According to some thinkers both in the East and the West, the doctrine of "non-Self", may imply that Buddhism is a form of nihilism or something similar. However, as thinkers like Nagarjuna have clearly pointed out, Buddhism is not simply a rejection of the concept of existence (or of meaning, etc.) but of the hard and fast distinction between existence and nonexistence, or rather between being and nothingness. Phenomena are not independent from causes and conditions, and do not exist as isolated things as we perceive them to be. Philosophers such as Nagarjuna stress that the lack of a permanent, unchanging, substantial self in beings and things does not mean that they do not experience growth and decay on the relative level. But on the ultimate level of analysis, one cannot distinguish an object from its causes and conditions, or even object and subject. (This is an idea appearing relatively recently in Western science.) Buddhism thus has much more in common with Western empiricism, pragmatism, and anti-foundationalism than with nihilism.
Anicca (Pali; Sanskrit: anitya): All compounded phenomena (things and experiences) are inconstant, unsteady, and impermanent. (Practically) everything is made up of parts, and is dependent on the right conditions for its existence. Everything is in constant flux, and so conditions and the thing itself are constantly changing. Things are constantly coming into being, and ceasing to be. Nothing lasts.

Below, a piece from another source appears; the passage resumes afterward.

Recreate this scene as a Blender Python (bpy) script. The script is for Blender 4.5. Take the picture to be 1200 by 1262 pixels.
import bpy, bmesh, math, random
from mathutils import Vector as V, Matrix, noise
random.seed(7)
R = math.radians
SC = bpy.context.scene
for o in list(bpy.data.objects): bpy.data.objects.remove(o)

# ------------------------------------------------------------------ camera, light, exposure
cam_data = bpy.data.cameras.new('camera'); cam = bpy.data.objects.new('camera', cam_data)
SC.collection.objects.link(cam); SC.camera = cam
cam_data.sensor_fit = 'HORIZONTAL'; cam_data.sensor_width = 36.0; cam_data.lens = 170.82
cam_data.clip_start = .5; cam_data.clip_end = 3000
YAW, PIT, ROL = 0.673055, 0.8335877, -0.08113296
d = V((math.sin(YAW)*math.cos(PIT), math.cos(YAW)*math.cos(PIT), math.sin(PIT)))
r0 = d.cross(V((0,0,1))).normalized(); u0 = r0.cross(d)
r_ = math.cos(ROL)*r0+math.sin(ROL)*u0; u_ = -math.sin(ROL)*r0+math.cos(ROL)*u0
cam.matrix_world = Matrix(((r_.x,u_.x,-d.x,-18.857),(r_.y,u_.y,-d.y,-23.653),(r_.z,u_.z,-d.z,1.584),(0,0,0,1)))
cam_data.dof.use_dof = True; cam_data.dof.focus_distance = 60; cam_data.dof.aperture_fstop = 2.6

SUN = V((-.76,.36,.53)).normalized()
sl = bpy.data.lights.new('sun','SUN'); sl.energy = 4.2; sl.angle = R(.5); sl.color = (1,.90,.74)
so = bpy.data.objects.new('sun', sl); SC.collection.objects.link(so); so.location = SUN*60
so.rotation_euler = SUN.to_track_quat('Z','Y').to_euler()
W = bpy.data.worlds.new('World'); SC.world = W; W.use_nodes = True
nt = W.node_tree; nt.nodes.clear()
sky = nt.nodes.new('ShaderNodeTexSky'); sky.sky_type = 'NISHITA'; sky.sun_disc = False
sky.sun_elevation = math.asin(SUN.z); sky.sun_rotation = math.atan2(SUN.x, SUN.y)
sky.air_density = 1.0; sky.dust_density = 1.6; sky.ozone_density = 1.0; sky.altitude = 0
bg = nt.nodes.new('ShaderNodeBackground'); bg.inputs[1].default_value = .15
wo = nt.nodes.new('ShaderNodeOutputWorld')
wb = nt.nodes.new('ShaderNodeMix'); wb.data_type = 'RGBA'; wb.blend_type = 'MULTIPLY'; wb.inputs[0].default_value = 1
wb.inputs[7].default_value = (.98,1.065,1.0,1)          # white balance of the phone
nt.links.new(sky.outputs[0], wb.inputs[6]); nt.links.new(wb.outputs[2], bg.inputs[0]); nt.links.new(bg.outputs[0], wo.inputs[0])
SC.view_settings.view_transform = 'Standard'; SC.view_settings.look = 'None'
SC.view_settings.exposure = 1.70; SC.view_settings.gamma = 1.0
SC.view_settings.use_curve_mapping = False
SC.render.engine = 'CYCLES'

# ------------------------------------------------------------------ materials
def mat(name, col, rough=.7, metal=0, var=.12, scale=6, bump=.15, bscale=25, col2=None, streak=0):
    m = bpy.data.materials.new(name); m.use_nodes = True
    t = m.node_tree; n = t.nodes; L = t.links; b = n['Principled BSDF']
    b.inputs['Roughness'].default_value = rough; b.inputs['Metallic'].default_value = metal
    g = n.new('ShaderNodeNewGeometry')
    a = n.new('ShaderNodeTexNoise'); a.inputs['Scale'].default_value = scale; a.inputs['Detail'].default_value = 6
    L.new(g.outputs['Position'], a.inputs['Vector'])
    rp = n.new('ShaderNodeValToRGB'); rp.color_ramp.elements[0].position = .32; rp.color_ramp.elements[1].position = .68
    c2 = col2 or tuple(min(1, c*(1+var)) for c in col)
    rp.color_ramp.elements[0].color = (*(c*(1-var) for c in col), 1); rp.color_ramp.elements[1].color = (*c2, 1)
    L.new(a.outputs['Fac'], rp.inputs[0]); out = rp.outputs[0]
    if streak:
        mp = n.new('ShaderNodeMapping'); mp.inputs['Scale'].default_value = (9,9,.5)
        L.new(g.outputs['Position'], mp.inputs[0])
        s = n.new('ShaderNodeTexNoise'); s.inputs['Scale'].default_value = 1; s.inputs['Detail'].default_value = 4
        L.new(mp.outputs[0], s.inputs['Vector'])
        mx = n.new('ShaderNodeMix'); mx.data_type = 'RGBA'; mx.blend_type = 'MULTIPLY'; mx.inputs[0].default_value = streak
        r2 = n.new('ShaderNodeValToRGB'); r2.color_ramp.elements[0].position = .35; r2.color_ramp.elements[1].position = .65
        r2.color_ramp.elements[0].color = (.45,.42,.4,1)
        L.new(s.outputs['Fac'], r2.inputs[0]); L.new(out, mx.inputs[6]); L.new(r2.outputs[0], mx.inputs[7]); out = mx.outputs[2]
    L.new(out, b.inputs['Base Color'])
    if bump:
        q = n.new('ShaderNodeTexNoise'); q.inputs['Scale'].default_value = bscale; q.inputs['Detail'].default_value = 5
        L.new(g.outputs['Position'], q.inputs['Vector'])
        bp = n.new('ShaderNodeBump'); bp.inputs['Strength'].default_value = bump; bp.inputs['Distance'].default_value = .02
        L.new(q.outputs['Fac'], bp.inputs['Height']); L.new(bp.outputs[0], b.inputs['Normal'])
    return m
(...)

Dukkha (Pali; Sanskrit: du?kha): Because we fail to truly grasp the first two conditions, we suffer. We desire lasting satisfaction and happiness, but look for it among constantly changing phenomena. We perceive a self, and act to enhance that self by pursuing pleasure, and seek to prolong pleasure when the self too is a fleeting phenomenon.
It is by realizing (not merely understanding intellectually, but making real in one's experience) the three marks of conditioned existence that one develops prajña, which is the antidote to the ignorance that lies at the root of all suffering.